**AIM**. Every line of the material is to be repeated exactly as it stands.

**Rows from a 3D scene dataset**.
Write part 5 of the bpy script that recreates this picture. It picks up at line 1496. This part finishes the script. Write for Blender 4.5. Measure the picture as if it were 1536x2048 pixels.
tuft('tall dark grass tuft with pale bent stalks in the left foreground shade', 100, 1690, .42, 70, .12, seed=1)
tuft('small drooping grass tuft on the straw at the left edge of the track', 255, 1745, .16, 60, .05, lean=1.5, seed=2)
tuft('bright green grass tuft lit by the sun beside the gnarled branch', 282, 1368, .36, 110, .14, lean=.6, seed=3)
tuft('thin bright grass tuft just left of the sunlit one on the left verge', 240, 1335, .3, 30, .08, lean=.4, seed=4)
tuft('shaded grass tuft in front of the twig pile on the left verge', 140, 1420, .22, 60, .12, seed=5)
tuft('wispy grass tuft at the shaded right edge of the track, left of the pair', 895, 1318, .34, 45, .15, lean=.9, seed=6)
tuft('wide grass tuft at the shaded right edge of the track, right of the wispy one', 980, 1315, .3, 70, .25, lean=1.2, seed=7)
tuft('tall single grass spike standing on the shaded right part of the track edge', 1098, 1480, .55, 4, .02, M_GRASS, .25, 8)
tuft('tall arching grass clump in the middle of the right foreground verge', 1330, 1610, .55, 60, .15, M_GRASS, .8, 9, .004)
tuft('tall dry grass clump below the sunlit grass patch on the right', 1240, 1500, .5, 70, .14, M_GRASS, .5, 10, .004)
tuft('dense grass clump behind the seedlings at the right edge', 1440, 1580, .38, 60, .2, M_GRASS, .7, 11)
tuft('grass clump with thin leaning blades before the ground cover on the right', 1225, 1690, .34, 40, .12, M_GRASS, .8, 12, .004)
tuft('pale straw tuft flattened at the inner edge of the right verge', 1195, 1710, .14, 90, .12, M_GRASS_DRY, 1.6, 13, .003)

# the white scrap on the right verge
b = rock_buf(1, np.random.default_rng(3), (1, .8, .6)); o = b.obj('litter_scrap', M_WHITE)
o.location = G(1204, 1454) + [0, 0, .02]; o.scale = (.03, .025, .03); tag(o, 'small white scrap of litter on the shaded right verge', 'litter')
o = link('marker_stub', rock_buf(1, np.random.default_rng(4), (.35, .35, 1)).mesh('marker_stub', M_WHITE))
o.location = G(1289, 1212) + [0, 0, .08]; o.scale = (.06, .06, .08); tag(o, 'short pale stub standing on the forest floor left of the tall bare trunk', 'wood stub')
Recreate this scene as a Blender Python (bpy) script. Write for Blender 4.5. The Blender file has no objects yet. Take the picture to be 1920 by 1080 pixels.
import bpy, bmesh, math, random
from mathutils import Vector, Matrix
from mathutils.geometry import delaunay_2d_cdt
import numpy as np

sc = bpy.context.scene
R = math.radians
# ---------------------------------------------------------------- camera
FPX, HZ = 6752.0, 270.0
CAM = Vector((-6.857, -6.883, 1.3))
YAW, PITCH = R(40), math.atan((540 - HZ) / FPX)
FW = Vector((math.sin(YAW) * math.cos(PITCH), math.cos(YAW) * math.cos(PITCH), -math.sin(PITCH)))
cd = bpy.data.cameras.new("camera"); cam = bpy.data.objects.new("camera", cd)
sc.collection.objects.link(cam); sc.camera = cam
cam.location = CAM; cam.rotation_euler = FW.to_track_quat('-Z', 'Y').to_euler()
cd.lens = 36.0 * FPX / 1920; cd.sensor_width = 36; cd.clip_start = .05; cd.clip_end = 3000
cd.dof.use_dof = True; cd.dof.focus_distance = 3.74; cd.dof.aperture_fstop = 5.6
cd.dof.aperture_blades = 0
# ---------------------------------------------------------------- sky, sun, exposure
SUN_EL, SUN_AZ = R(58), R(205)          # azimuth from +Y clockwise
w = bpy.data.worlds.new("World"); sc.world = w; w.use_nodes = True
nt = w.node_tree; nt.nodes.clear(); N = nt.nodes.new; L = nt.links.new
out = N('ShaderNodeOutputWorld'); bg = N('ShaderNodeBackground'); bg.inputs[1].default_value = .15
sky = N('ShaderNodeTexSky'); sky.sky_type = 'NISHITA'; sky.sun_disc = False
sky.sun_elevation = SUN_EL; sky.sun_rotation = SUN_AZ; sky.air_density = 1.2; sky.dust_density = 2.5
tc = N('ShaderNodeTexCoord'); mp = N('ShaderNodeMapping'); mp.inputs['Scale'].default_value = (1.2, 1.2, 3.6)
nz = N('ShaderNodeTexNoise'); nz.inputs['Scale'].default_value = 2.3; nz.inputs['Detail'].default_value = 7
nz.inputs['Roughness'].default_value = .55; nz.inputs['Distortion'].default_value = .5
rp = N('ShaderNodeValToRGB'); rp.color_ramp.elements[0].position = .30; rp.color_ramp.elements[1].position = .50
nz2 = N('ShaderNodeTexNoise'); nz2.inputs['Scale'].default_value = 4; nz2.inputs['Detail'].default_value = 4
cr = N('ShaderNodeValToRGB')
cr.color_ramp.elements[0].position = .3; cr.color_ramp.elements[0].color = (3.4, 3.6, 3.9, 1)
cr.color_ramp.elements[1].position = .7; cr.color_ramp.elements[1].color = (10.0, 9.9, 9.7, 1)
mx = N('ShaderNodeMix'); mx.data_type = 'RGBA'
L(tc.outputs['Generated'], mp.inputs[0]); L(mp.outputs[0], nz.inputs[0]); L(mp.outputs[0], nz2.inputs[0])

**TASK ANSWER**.
Write part 5 of the bpy script that recreates this picture. It picks up at line 1496. This part finishes the script. Write for Blender 4.5. Measure the picture as if it were 1536x2048 pixels.
tuft('tall dark grass tuft with pale bent stalks in the left foreground shade', 100, 1690, .42, 70, .12, seed=1)
tuft('small drooping grass tuft on the straw at the left edge of the track', 255, 1745, .16, 60, .05, lean=1.5, seed=2)
tuft('bright green grass tuft lit by the sun beside the gnarled branch', 282, 1368, .36, 110, .14, lean=.6, seed=3)
tuft('thin bright grass tuft just left of the sunlit one on the left verge', 240, 1335, .3, 30, .08, lean=.4, seed=4)
tuft('shaded grass tuft in front of the twig pile on the left verge', 140, 1420, .22, 60, .12, seed=5)
tuft('wispy grass tuft at the shaded right edge of the track, left of the pair', 895, 1318, .34, 45, .15, lean=.9, seed=6)
tuft('wide grass tuft at the shaded right edge of the track, right of the wispy one', 980, 1315, .3, 70, .25, lean=1.2, seed=7)
tuft('tall single grass spike standing on the shaded right part of the track edge', 1098, 1480, .55, 4, .02, M_GRASS, .25, 8)
tuft('tall arching grass clump in the middle of the right foreground verge', 1330, 1610, .55, 60, .15, M_GRASS, .8, 9, .004)
tuft('tall dry grass clump below the sunlit grass patch on the right', 1240, 1500, .5, 70, .14, M_GRASS, .5, 10, .004)
tuft('dense grass clump behind the seedlings at the right edge', 1440, 1580, .38, 60, .2, M_GRASS, .7, 11)
tuft('grass clump with thin leaning blades before the ground cover on the right', 1225, 1690, .34, 40, .12, M_GRASS, .8, 12, .004)
tuft('pale straw tuft flattened at the inner edge of the right verge', 1195, 1710, .14, 90, .12, M_GRASS_DRY, 1.6, 13, .003)

# the white scrap on the right verge
b = rock_buf(1, np.random.default_rng(3), (1, .8, .6)); o = b.obj('litter_scrap', M_WHITE)
o.location = G(1204, 1454) + [0, 0, .02]; o.scale = (.03, .025, .03); tag(o, 'small white scrap of litter on the shaded right verge', 'litter')
o = link('marker_stub', rock_buf(1, np.random.default_rng(4), (.35, .35, 1)).mesh('marker_stub', M_WHITE))
o.location = G(1289, 1212) + [0, 0, .08]; o.scale = (.06, .06, .08); tag(o, 'short pale stub standing on the forest floor left of the tall bare trunk', 'wood stub')
Recreate this scene as a Blender Python (bpy) script. Write for Blender 4.5. The Blender file has no objects yet. Take the picture to be 1920 by 1080 pixels.
import bpy, bmesh, math, random
from mathutils import Vector, Matrix
from mathutils.geometry import delaunay_2d_cdt
import numpy as np

sc = bpy.context.scene
R = math.radians
# ---------------------------------------------------------------- camera
FPX, HZ = 6752.0, 270.0
CAM = Vector((-6.857, -6.883, 1.3))
YAW, PITCH = R(40), math.atan((540 - HZ) / FPX)
FW = Vector((math.sin(YAW) * math.cos(PITCH), math.cos(YAW) * math.cos(PITCH), -math.sin(PITCH)))
cd = bpy.data.cameras.new("camera"); cam = bpy.data.objects.new("camera", cd)
sc.collection.objects.link(cam); sc.camera = cam
cam.location = CAM; cam.rotation_euler = FW.to_track_quat('-Z', 'Y').to_euler()
cd.lens = 36.0 * FPX / 1920; cd.sensor_width = 36; cd.clip_start = .05; cd.clip_end = 3000
cd.dof.use_dof = True; cd.dof.focus_distance = 3.74; cd.dof.aperture_fstop = 5.6
cd.dof.aperture_blades = 0
# ---------------------------------------------------------------- sky, sun, exposure
SUN_EL, SUN_AZ = R(58), R(205)          # azimuth from +Y clockwise
w = bpy.data.worlds.new("World"); sc.world = w; w.use_nodes = True
nt = w.node_tree; nt.nodes.clear(); N = nt.nodes.new; L = nt.links.new
out = N('ShaderNodeOutputWorld'); bg = N('ShaderNodeBackground'); bg.inputs[1].default_value = .15
sky = N('ShaderNodeTexSky'); sky.sky_type = 'NISHITA'; sky.sun_disc = False
sky.sun_elevation = SUN_EL; sky.sun_rotation = SUN_AZ; sky.air_density = 1.2; sky.dust_density = 2.5
tc = N('ShaderNodeTexCoord'); mp = N('ShaderNodeMapping'); mp.inputs['Scale'].default_value = (1.2, 1.2, 3.6)
nz = N('ShaderNodeTexNoise'); nz.inputs['Scale'].default_value = 2.3; nz.inputs['Detail'].default_value = 7
nz.inputs['Roughness'].default_value = .55; nz.inputs['Distortion'].default_value = .5
rp = N('ShaderNodeValToRGB'); rp.color_ramp.elements[0].position = .30; rp.color_ramp.elements[1].position = .50
nz2 = N('ShaderNodeTexNoise'); nz2.inputs['Scale'].default_value = 4; nz2.inputs['Detail'].default_value = 4
cr = N('ShaderNodeValToRGB')
cr.color_ramp.elements[0].position = .3; cr.color_ramp.elements[0].color = (3.4, 3.6, 3.9, 1)
cr.color_ramp.elements[1].position = .7; cr.color_ramp.elements[1].color = (10.0, 9.9, 9.7, 1)
mx = N('ShaderNodeMix'); mx.data_type = 'RGBA'
L(tc.outputs['Generated'], mp.inputs[0]); L(mp.outputs[0], nz.inputs[0]); L(mp.outputs[0], nz2.inputs[0])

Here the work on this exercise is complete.